While SSH is secure by default, configuring it properly is crucial.

• Use Key-Based Authentication: Disable password authentication entirely on your server if possible. Edit /etc/ssh/sshd_config on the server and set PasswordAuthentication no.
• Use Strong Passphrases for Keys: Protect your private keys with robust passphrases. Use ssh-agent for convenience.
• Disable Root Login: Avoid logging in directly as root. Log in as a regular user and use sudo. Set PermitRootLogin no in sshd_config.
• Keep Software Updated: Regularly update your SSH client and server software to patch vulnerabilities.
• Use a Firewall: Restrict access to the SSH port (default 22) only from trusted IP addresses using firewall rules (e.g., iptables, ufw, or cloud provider firewalls).
• Consider Changing the Default Port: While controversial ("security through obscurity"), running SSH on a non-standard port (e.g., Port 2222 in sshd_config) can significantly reduce automated bot attacks. Remember to specify the port when connecting (ssh -p 2222 user@host or use the config file).
• Use Fail2Ban: Install and configure Fail2Ban (or similar tools) on the server. It monitors logs for failed login attempts and automatically blocks malicious IP addresses.
• Regularly Audit authorized_keys: Ensure only necessary public keys are present in users' authorized_keys files.

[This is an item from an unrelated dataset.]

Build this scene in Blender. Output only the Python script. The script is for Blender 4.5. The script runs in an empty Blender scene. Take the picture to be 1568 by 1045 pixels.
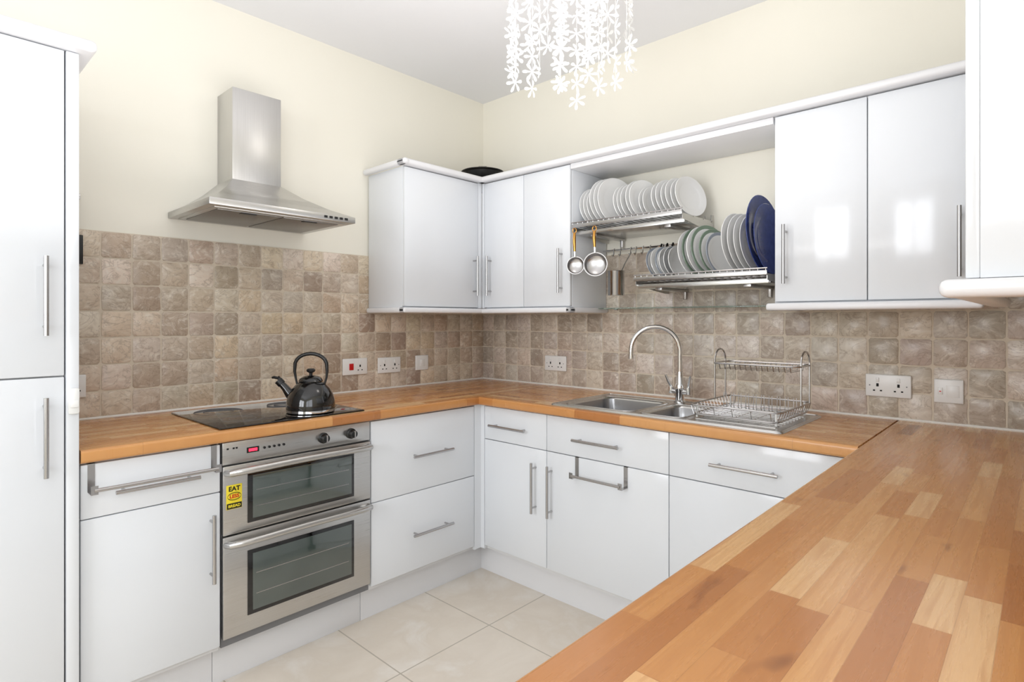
import bpy, bmesh, math, random
from mathutils import Vector, Matrix
random.seed(7)
scn=bpy.context.scene
COL=scn.collection
# ------------------------------------------------------------------ materials
def s2l(c):
    return tuple(((v/255.)/12.92 if v/255.<=0.04045 else ((v/255.+0.055)/1.055)**2.4) for v in c)
def srgb(r,g,b): return (*s2l((r,g,b)),1.0)
class NT:
    def __init__(s,name):
        s.mat=bpy.data.materials.new(name); s.mat.use_nodes=True
        s.t=s.mat.node_tree; s.n=s.t.nodes; s.b=s.n['Principled BSDF']
    def node(s,typ,**kw):
        n=s.n.new(typ)
        for k,v in kw.items(): setattr(n,k,v)
        return n
    def link(s,a,b): s.t.links.new(a,b)
    def math(s,op,a,b=None,c=None,clamp=False):
        n=s.n.new('ShaderNodeMath'); n.operation=op; n.use_clamp=clamp
        for i,v in enumerate((a,b,c)):
            if v is None: continue
            if isinstance(v,(int,float)): n.inputs[i].default_value=v
            else: s.link(v,n.inputs[i])
        return n.outputs[0]
    def pos(s):
        g=s.n.new('ShaderNodeNewGeometry'); x=s.n.new('ShaderNodeSeparateXYZ'); s.link(g.outputs['Position'],x.inputs[0])
        return x.outputs[0],x.outputs[1],x.outputs[2],g.outputs['Position']
    def comb(s,a,b,c):
        n=s.n.new('ShaderNodeCombineXYZ')
        for i,v in enumerate((a,b,c)):
            if isinstance(v,(int,float)): n.inputs[i].default_value=v
            else: s.link(v,n.inputs[i])
        return n.outputs[0]
    def noise(s,vec,scale,detail=3,rough=.5,dist=0):
        n=s.n.new('ShaderNodeTexNoise'); n.inputs['Scale'].default_value=scale; n.inputs['Detail'].default_value=detail
        n.inputs['Roughness'].default_value=rough; n.inputs['Distortion'].default_value=dist
        if vec is not None: s.link(vec,n.inputs['Vector'])
        return n.outputs['Fac']
    def ramp(s,fac,stops,interp='LINEAR'):
        n=s.n.new('ShaderNodeValToRGB'); n.color_ramp.interpolation=interp
        e=n.color_ramp.elements
        while len(e)<len(stops): e.new(.5)
        for el,(p,c) in zip(e,stops): el.position=p; el.color=c
        s.link(fac,n.inputs[0]); return n.outputs[0]
    def mix(s,fac,a,b,blend='MIX'):
        n=s.n.new('ShaderNodeMix'); n.data_type='RGBA'; n.blend_type=blend
        for sock,v in ((n.inputs[0],fac),(n.inputs[6],a),(n.inputs[7],b)):
            if isinstance(v,(int,float,tuple)): sock.default_value=v
            else: s.link(v,sock)
        return n.outputs[2]
    def bump(s,h,strength=.3,dist=.01):
        n=s.n.new('ShaderNodeBump'); n.inputs['Strength'].default_value=strength; n.inputs['Distance'].default_value=dist
        s.link(h,n.inputs['Height']); s.link(n.outputs[0],s.b.inputs['Normal'])
    def set(s,**kw):
        for k,v in kw.items(): s.b.inputs[k.replace('_',' ')].default_value=v
        return s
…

Always back up configuration files before editing them, and ensure you have another way to access the server (like a console) in case you lock yourself out after changing SSH settings!

9. Conclusion

SSH is an indispensable tool for anyone managing remote systems or needing secure network communication. From basic logins and secure file transfers to advanced tunneling techniques, mastering SSH opens up a world of possibilities.

Key takeaways:

• Prioritize key-based authentication over passwords.
• Understand the different types of port forwarding and their use cases.
• Leverage the ~/.ssh/config file for efficiency.
• Always follow security best practices to protect your servers.

This tutorial provides a solid foundation. Continue exploring the ssh, sshd_config, ssh-keygen, and ssh-agent man pages (man ssh, etc.) for even more options and details. Happy securing!